*Exercise prompt:*
Going from the top of the data below, give again each line through the one containing "scene.camera = cam", both ends kept.

*Stored data:*
## start

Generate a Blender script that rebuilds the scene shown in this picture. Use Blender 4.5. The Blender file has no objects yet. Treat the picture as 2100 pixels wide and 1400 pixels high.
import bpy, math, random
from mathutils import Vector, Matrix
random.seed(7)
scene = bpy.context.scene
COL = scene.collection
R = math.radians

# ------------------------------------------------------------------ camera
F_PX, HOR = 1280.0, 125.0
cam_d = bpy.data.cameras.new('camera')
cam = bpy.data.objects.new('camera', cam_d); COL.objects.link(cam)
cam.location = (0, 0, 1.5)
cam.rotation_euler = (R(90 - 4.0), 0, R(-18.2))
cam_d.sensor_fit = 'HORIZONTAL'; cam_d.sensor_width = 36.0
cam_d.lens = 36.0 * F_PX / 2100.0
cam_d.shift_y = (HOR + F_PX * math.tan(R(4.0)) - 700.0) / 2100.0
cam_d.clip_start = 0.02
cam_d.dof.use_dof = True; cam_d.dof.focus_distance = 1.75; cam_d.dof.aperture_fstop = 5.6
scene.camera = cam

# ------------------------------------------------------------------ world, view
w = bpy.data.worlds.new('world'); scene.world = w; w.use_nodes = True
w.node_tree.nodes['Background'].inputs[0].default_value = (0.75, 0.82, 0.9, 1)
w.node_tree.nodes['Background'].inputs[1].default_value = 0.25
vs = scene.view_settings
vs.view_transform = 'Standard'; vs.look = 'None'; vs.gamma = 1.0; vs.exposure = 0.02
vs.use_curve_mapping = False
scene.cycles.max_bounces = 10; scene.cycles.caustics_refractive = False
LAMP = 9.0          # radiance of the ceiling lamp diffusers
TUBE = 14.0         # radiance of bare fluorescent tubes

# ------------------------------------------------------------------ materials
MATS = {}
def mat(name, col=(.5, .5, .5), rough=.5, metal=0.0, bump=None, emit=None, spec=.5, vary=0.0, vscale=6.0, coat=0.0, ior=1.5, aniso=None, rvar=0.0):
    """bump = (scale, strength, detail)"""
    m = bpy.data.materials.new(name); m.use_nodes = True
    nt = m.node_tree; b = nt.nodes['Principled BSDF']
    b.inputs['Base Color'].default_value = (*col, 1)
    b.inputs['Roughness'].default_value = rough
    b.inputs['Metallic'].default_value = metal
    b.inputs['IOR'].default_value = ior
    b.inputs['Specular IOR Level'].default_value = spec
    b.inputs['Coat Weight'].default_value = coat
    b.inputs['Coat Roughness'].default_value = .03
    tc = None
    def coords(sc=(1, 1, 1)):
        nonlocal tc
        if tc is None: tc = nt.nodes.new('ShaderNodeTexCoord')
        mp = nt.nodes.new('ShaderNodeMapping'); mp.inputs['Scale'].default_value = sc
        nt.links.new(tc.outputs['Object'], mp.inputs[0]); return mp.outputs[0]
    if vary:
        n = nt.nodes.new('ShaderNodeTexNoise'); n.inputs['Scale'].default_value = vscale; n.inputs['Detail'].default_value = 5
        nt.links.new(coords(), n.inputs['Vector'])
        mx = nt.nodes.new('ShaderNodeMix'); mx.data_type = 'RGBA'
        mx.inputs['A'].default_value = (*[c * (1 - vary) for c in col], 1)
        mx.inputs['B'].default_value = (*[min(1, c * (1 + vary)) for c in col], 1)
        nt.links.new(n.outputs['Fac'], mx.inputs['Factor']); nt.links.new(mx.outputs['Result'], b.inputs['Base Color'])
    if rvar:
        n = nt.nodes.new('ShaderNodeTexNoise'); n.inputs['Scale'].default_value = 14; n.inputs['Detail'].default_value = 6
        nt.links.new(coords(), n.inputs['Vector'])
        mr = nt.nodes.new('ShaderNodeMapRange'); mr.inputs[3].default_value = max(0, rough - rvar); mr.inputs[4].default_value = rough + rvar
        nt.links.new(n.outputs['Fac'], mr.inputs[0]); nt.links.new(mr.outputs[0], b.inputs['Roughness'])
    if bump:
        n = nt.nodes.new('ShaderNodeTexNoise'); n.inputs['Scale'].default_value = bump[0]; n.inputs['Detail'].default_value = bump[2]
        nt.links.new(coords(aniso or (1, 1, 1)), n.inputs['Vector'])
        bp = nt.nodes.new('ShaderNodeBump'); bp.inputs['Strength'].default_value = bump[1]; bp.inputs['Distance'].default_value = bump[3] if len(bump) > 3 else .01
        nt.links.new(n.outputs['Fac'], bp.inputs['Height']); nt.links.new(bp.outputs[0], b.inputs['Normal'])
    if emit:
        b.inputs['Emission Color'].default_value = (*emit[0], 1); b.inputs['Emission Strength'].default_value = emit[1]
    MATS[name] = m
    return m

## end

*Exercise solution:*
Generate a Blender script that rebuilds the scene shown in this picture. Use Blender 4.5. The Blender file has no objects yet. Treat the picture as 2100 pixels wide and 1400 pixels high.
import bpy, math, random
from mathutils import Vector, Matrix
random.seed(7)
scene = bpy.context.scene
COL = scene.collection
R = math.radians

# ------------------------------------------------------------------ camera
F_PX, HOR = 1280.0, 125.0
cam_d = bpy.data.cameras.new('camera')
cam = bpy.data.objects.new('camera', cam_d); COL.objects.link(cam)
cam.location = (0, 0, 1.5)
cam.rotation_euler = (R(90 - 4.0), 0, R(-18.2))
cam_d.sensor_fit = 'HORIZONTAL'; cam_d.sensor_width = 36.0
cam_d.lens = 36.0 * F_PX / 2100.0
cam_d.shift_y = (HOR + F_PX * math.tan(R(4.0)) - 700.0) / 2100.0
cam_d.clip_start = 0.02
cam_d.dof.use_dof = True; cam_d.dof.focus_distance = 1.75; cam_d.dof.aperture_fstop = 5.6
scene.camera = cam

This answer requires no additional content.